EAT to hear three cases on holiday pay

The Employment Appeal Tribunal (EAT) is to hear three cases on holiday pay on 30 July.

Summer holiday

The hearing follows two recent decisions around holiday pay.

In June 2014, the European Court of Justice (ECJ) ruled that an employee who dies with outstanding holiday pay should be paid this after their death.

In May 2014, the Court of Justice of the European Union (CJEU) held that the Working Holiday Directive should require commission to be taken into account when calculating holiday pay.

The three cases to be heard on 30 July are:

  • Bear Scotland v Fulton and Baxter.
  • Hertel (UK) v Wood and others.
  • Amec Group v Law and others.

Bear Scotland Ltd v Fulton focuses on whether overtime pay or shift allowances should be included in holiday pay calculations.

Nicola Rabson, employment partner at Linklaters, said: “If the EAT upholds the employees’ claims, the potential financial implications for all employers will be significant. Claims for unpaid holiday can go back many years and the number of potential claimants across various sectors and industries is vast.

“The law on holiday pay has been in a state of flux for sometime. However, we envisage that the EAT’s decision [in Bear Scotland v Fulton and Baxter] will not be the last word on this issue. As significant sums are involved, we expect the losing party, whomever that may be, to take the matter all the way to the Supreme Court.
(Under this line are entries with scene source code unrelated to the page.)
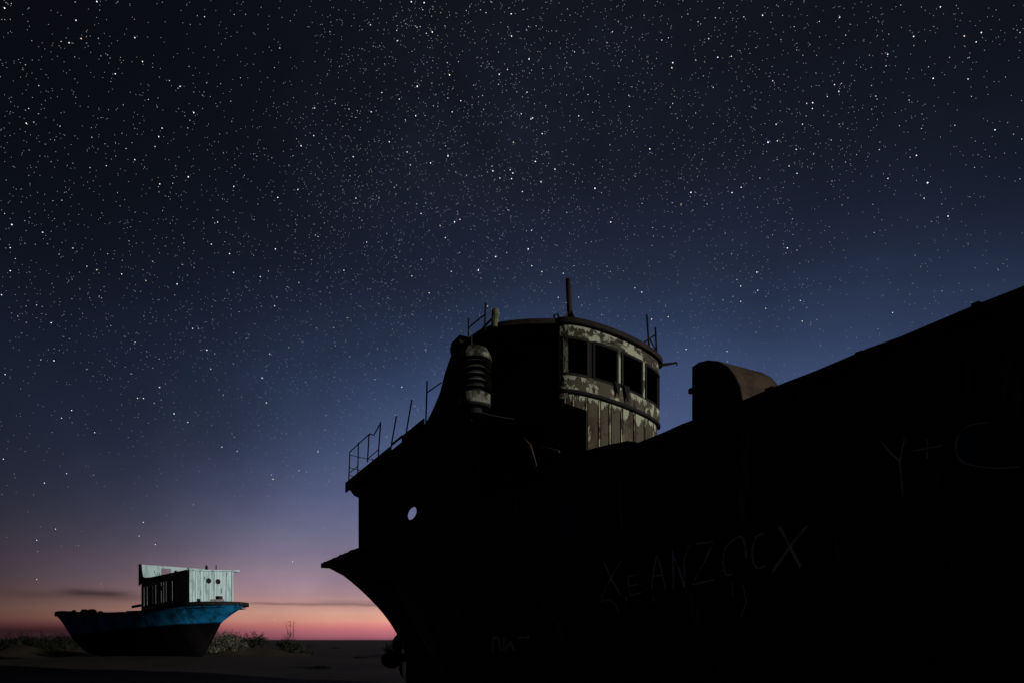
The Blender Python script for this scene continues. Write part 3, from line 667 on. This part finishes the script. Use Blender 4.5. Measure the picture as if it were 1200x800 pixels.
for yy in (1.41-CW, 2.135-CW):
    zc = 5.5-OZ; b = MB(); vs = []; n = 20
    for k in range(n):
        a = 2*math.pi*k/n
        for rad, dx in ((.125, .05), (.175, .05), (.175, .0), (.125, .0)): vs.append((.02+dx, yy+rad*math.cos(a), zc+rad*math.sin(a)))
    b.add(vs, [(4*k+j, 4*k+(j+1) % 4, 4*((k+1) % n)+(j+1) % 4, 4*((k+1) % n)+j) for k in range(n) for j in range(4)]); ph = b.build('porthole', M['tar'], fw)
    b = MB(); b.add([(.03, yy+.13*math.cos(2*math.pi*k/n), zc+.13*math.sin(2*math.pi*k/n)) for k in range(n)]+[(.022, yy+.13*math.cos(2*math.pi*k/n), zc+.13*math.sin(2*math.pi*k/n)) for k in range(n)],
        [tuple(range(n)), tuple(range(n, 2*n))]+[(k, (k+1) % n, n+(k+1) % n, n+k) for k in range(n)]); b.build('porthole_glass', M['black'], ph)
# white board screen standing on the cabin roof, with a square opening
p0 = Vector((-CL+.05, -CW+.02)); p1 = Vector((-2.4, CW-.05)); dv = (p1-p0); ln = dv.length; dv.normalize(); pn = Vector((dv.y, -dv.x))
def sb(mb, t0, t1, z0, z1, th=.05):
    c = [p0+dv*t0, p0+dv*t1, p0+dv*t1-pn*th, p0+dv*t0-pn*th]
    f0 = [K(q.x, q.y, CT+.062)[2] for q in c]; sc_ = lambda t: lerp(t, [(0, 1.02), (ln, .42)])
    zz = [sc_(t0), sc_(t1), sc_(t1), sc_(t0)]
    mb.hexa([(q.x, q.y, f+z0*h_) for q, f, h_ in zip(c, f0, zz)]+[(q.x, q.y, f+z1*h_) for q, f, h_ in zip(c, f0, zz)])
b = MB(); o0, o1 = 1.15, 1.75
t = 0
while t < ln-.01:
    t2 = min(ln, t+.3)
    for c0, c1 in zip(*(lambda L_: (L_, L_[1:]))(sorted({t, t2} | {c for c in (o0, o1) if t < c < t2}))):
        if o0 <= (c0+c1)/2 <= o1: sb(b, c0, c1, 0, .25); sb(b, c0, c1, .8, 1)
        else: sb(b, c0, c1, 0, 1)
    t = t2
b.build('roof_screen', M['white_wood'], boat)
b = MB(); za = K(-CL, -CW, CT)[2]
b.add([(-CL-.1, -CW-.14, za-.35), (-CL+.8, -CW-.14, za+.06), (-CL+.35, -CW-.14, za+.25), (-CL+.12, -CW-.14, za+1.1), (-CL-.1, -CW-.14, za+1.12)]+[(-CL-.1, -CW-.09, za-.35), (-CL+.8, -CW-.09, za+.06), (-CL+.35, -CW-.09, za+.25), (-CL+.12, -CW-.09, za+1.1), (-CL-.1, -CW-.09, za+1.12)],
      [(0, 1, 2, 3, 4), (9, 8, 7, 6, 5)]+[(i, (i+1) % 5, 5+(i+1) % 5, 5+i) for i in range(5)]); b.build('screen_end', M['tar'], boat)
# roof fittings
def on_roof(x, y, z): return K(x, y, CT+.06+z)
b = MB(); b.tube([on_roof(-.5, .0, 0), on_roof(-.5, .0, .1), on_roof(-.5, .0, .14), on_roof(-.5, .0, .34), on_roof(-.5, 0, .4)], [.17, .16, .09, .07, .03], 12); b.build('navigation_lamp', M['tar'], boat)
b = MB(); b.tube([on_roof(-.5, .75, 0), on_roof(-.5, .75, .06), on_roof(-.5, .75, .1), on_roof(-.5, .75, .42)], [.1, .09, .035, .03], 10); b.build('roof_stub', M['tar'], boat)
b = MB(); kbox(b, -.2, .12, CW+.225, CW+.5, CT-.02, CT+.09); b.build('roof_bracket', M['white_wood'], boat)
b = MB(); kbox(b, -CL-1.0, -CL-.105, -CW-.05, -CW+.08, CT-1.75, CT-1.58); b.build('projecting_beam', M['tar'], boat)
b = MB()
xs_ = [x_*.01 for x_ in range(-60, 255)]
def near_x(px):
    return min(xs_, key=lambda x_: abs((OX+BX*x_-QX*bb(x_))/(OY+BY*x_-QY*bb(x_))-(px-600)/800))
nx = [near_x(p_) for p_ in (246, 250, 254, 258, 262)]
for x0, x1 in zip(nx, nx[1:]):
    z0, z1 = bs(x0)+.06, bs(x1)+.06; y0, y1 = -bb(x0)-.0, -bb(x1)-.0
    b.hexa([(x0, y0, z0), (x1, y1, z1), (x1, y1+.05, z1), (x0, y0+.05, z0), (x0, y0, z0+.15), (x1, y1, z1+.15), (x1, y1+.05, z1+.15), (x0, y0+.05, z0+.15)])
b.build('name_board', M['plate'], boat)
x0 = near_x(253); b = MB(); b.box(x0-.2, x0+.12, -bb(x0)+.12, -bb(x0)+.4, bs(x0)+.03, bs(x0)+.42); b.build('stern_bitts', M['dark_rust'], boat)
# heaps on the foredeck
for x, y, r in ((-12.4, -1.2, .35), (-11.8, -1.0, .42), (-11.2, -1.35, .3), (-13.6, -1.3, .22), (-10.6, -1.1, .28)):
    b = MB(); n = 10
    b.lathe((x, y), [(r*1.1, bs(x)-.3), (r*rr.uniform(.8, 1), bs(x)-.3+r*.9), (r*.55, bs(x)+r*.7), (.02, bs(x)+r*.8)], n); b.build('deck_debris', M['bush'], boat)
b = MB(); b.box(-6.3, -5.1, -1.9, -1.5, bs(-5.5)-.2, bs(-5.5)+.15); b.build('hatch_coaming', M['deck_red'], boat)

# ================================================================== PLANTS
def clump(name, label, cat, x, y, w_, hh, mat, n=500, group=None, seed=0, spire=None):
    r = random.Random(seed); z0 = ground_z(x, y); b = MB()
    root = bpy.data.objects.new(name, None)
    for i in range(n):
        a = r.uniform(0, 6.283); rad = w_*.5*math.sqrt(r.random()); bx, by = rad*math.cos(a), rad*.7*math.sin(a)
        hgt = hh*(.35+.65*r.random())*(1-.55*(rad/(w_*.5))**2)*(.55+.9*abs(noise.noise(Vector((x+bx*1.4, by*1.4, seed)))+.3))
        gz = ground_z(x+bx, y+by)-z0-.03
        lx, ly = r.gauss(0, .36)*hgt, r.gauss(0, .36)*hgt; wd_ = r.uniform(.006, .016)*(1+hgt*.5); ca_, sa_ = math.cos(a*7), math.sin(a*7)
        m0 = (bx+lx*.35, by+ly*.35, gz+hgt*.55); t0 = (bx+lx, by+ly, gz+hgt)
        b.add([(bx-wd_*ca_, by-wd_*sa_, gz), (bx+wd_*ca_, by+wd_*sa_, gz), (m0[0]+wd_*ca_, m0[1]+wd_*sa_, m0[2]), (m0[0]-wd_*ca_, m0[1]-wd_*sa_, m0[2]), t0], [(0, 1, 2, 3), (3, 2, 4)])
        for _ in range(6):
            f_ = r.uniform(.25, 1); px_, py_, pz_ = bx+lx*f_, by+ly*f_, gz+hgt*f_; dx, dy = r.gauss(0, .12), r.gauss(0, .12)
            b.add([(px_, py_, pz_), (px_+dx, py_+dy, pz_+r.uniform(.02, .16)), (px_+dx*.5+.03, py_+dy*.5, pz_+.01)], [(0, 1, 2)])
    if spire:
        for k in range(spire[1]):
            lx = r.gauss(0, .12); b.tube([(lx, 0, 0), (lx*1.5, 0, spire[0]*.6), (lx*2+r.gauss(0, .06), 0, spire[0]*r.uniform(.8, 1))], [.03, .02, .008], 5)
            for j in range(40):
                f_ = r.uniform(.4, 1); c = Vector((lx*2*f_, 0, spire[0]*f_*.95)); dx, dz = r.gauss(0, .13), r.uniform(.0, .15)
                b.add([c, (c.x+dx, r.gauss(0, .1), c.z+dz), (c.x+dx*.6+.03, 0, c.z+dz*.5)], [(0, 1, 2)])
    o = b.build(name, mat); o.location = (x, y, z0); o['label'] = label; o['category'] = cat
    if group: o['group'] = group
    return o
def gp(px, Yw): return ((px-600)/800*Yw, Yw)
G = 'bushes along the horizon behind the boat'
clump('grass_clump', 'pale lit grass clump just right of the blue stern', 'grass', *gp(262, 53), 3.4, 1.35, M['bush_pale'], 900, G, 1)
clump('grass_clump', 'tall thin grass clump close under the blue stern', 'grass', *gp(247, 52), 1.8, 1.8, M['bush_pale'], 420, G, 2)
clump('bush', 'darker low bush right of the pale lit grass', 'bush', *gp(290, 55), 3.4, 1.1, M['bush'], 600, G, 3)
clump('bush', 'low bush with an upright twig spire, alone on the horizon', 'bush', *gp(341, 56), 2.4, 1.2, M['bush'], 420, G, 4, spire=(2.4, 3))
clump('bush', 'tiny bush between the twig spire and the large wreck', 'bush', *gp(358, 70), 1.6, 1.3, M['bush'], 160, G, 5)
clump('bush', 'low bush close by the propeller of the large wreck', 'bush', *gp(468, 62), 2.8, 1.3, M['bush'], 400, G, 6)
clump('bush', 'grey bush behind the bow of the small boat', 'bush', *gp(68, 66), 5.5, 1.5, M['bush_dark'], 900, G, 7)
clump('bush', 'low wide bush at the far left edge of the photo', 'bush', *gp(10, 66), 6.5, 1.3, M['bush_dark'], 900, G, 8)
clump('bush', 'sparse bush midway between the left edge and the small boat', 'bush', *gp(40, 72), 4.5, 1.1, M['bush_dark'], 500, G, 9)
G2 = 'dark tufts on the open sand'
for k, (px, py, w_, lb) in enumerate([(375, 783, .9, 'dark flat tuft on the sand nearest the camera'), (422, 772, 1.0, 'dark flat tuft on the sand nearest the propeller'), (365, 756.5, 2.6, 'dark flat tuft farthest out toward the horizon'), (392, 759, 2.0, 'dark flat tuft on the sand under the stern overhang, near the horizon')]):
    Yw = 1.6*800/(py-749); clump('dry_tuft', lb, 'tuft', *gp(px, Yw), w_, .1, M['bush_dark'], 160, G2, 20+k)
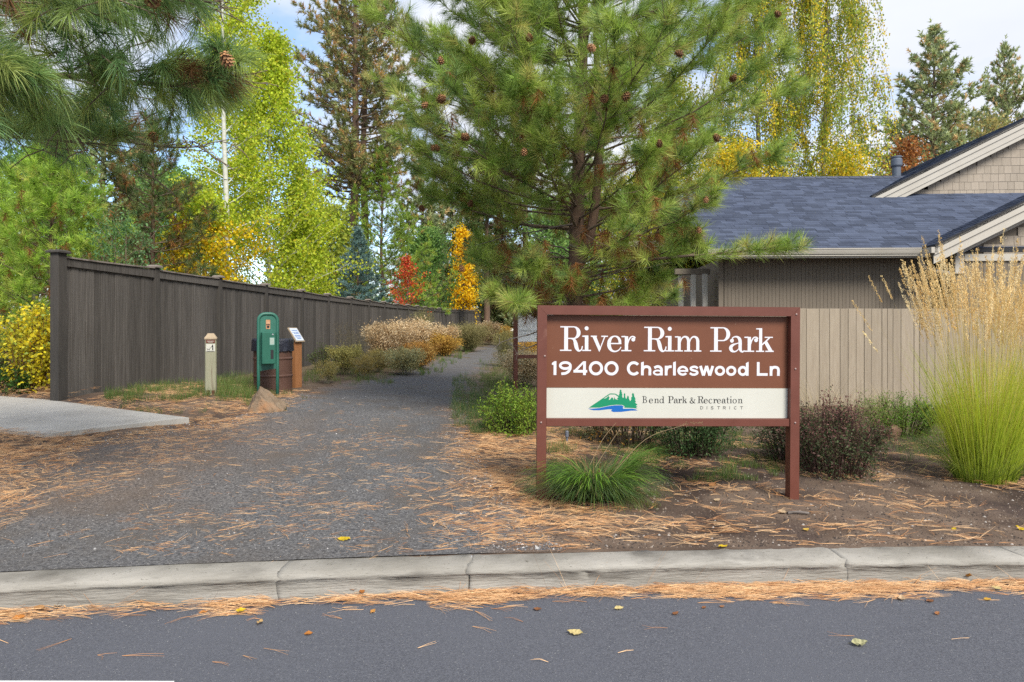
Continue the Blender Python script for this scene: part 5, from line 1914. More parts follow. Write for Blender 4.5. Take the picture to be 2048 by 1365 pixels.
def prof_tall(h):
    return float(np.interp(h, [0, .26, .34, .5, .7, .9, 1], [.2, 1.8, 2.7, 3.1, 2.5, 1.2, .2]))


tp1, _, _ = pine('tall_pine', 'tall pine with reddish trunk and brown tinged needles rising behind the aspens', (xpx(704, 36), 36, .95), 24, .30, lambda h: 1.2 * prof_tall(h), 8.0, .62, 6.0, 11, .30, 1, 16, .27, .046, PON, 61, el=(-.1, .5), keep=.80, extra=12, zvis=19, lean=(.2, 0), shoot=.2)
again(tp1, 'second tall pine trunk beside the reddish trunk pine, nearer the big front pine', 733, 37.5, .95, 2.6, (.86, 1.0))
tp1['group'] = 'tall pines behind the aspens'
LG = [((0.25, 0.381, 0.0496), 4), ((0.31, 0.422, 0.062), 3), ((0.19, 0.309, 0.0496), 2), ((0.42, 0.309, 0.062), .6)]
pine('conical_pine', 'light green cone shaped pine between the tall pines and the big front pine', (xpx(763, 35), 35, .9), 10.0, .12, lambda h: float(np.interp(h, [0, .15, .5, .8, 1], [3.4, 3.7, 2.5, 1.1, .1])), .6, .42, 6.5, 10, .34, 1, 15, .22, .032, LG, 63, extra=10, el=(.05, .75))

# blue spruce
BS = [((.16, .27, .25), 4), ((.21, .33, .31), 3), ((.12, .21, .19), 3)]
pine('blue_spruce', 'small blue green spruce standing just behind the dark fence', (xpx(716, 27), 27, .9), 4.9, .06, lambda h: float(np.interp(h, [0, .08, .5, .85, 1], [1.45, 1.6, .95, .32, .02])), .15, .20, 7, 8, .30, 1, 13, .10, .034, BS, 64, extra=8, el=(-.12, .35), up=.12, shoot=.22, hi=1.35, droop=0, cat='spruce')
broadleaf('red_maple', 'small scarlet maple with some yellow leaves above the middle of the dark fence', (xpx(815, 31), 31, .9), 4.0, .035, lambda h: float(np.interp(h, [0, .35, .7, 1], [.8, 1.0, .45, .05])), .12, 24, 1900, .085,
          lambda P, h, tone, rg: np.where((rg.random(len(P)) < .22 * (P[:, 0] > xpx(822, 31)) + .02)[:, None], np.array([.52, .45, .03]), np.where((rg.random(len(P)) < .35)[:, None], np.array([.62, .20, .04]), np.array([.62, .09, .045]))) * (1 + .2 * rg.normal(size=(len(P), 1))), 65, M_GREYBARK, el=.95, clump=.09, cat='maple')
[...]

“The clock is ticking for employers to look at their holiday pay arrangements, as well as pay practices, to ensure that they adequately meet their business needs and potential liabilities.”

Marc Meryon, partner at Eversheds, added: “Under current UK law, certain categories of worker have their holiday pay calculated without taking account of any overtime they might work. For others, overtime is only taken into account if it is compulsory and guaranteed. For others, it is included.

“The CJEU has decided that the directive that gives workers the right to 20 days’ paid holiday requires that workers should receive any supplements, such as for performing a role; allowances, which are intrinsic to their role or which reflect their status; and average commission earnings when they take their holiday. 

“In applying these CJEU decisions, several employment tribunals have decided workers should be paid average overtime earnings while they are on holiday. Some of these cases have been appealed to the EAT.

“One of the main cases, Neal v Freightliner, has just settled, but three other cases listed for the same hearing are still going ahead. 

“One possible, and perhaps most likely, conclusion of the EAT hearing is that the overtime issue will be referred to the CJEU to decide, which will of course mean further delay before the issues can be finally resolved.

“Unions are already filing claims for backdated holiday pay. Though these claims are likely to be stayed pending the outcome of the appeal cases, there have already been high-profile settlements.

“As such, now is the time for employers to evaluate their potential exposure and to consider whether any provision should be made for backdated claims. Looking ahead, employers may want to consider that elements of pay might need to be included when calculating holiday pay in future.”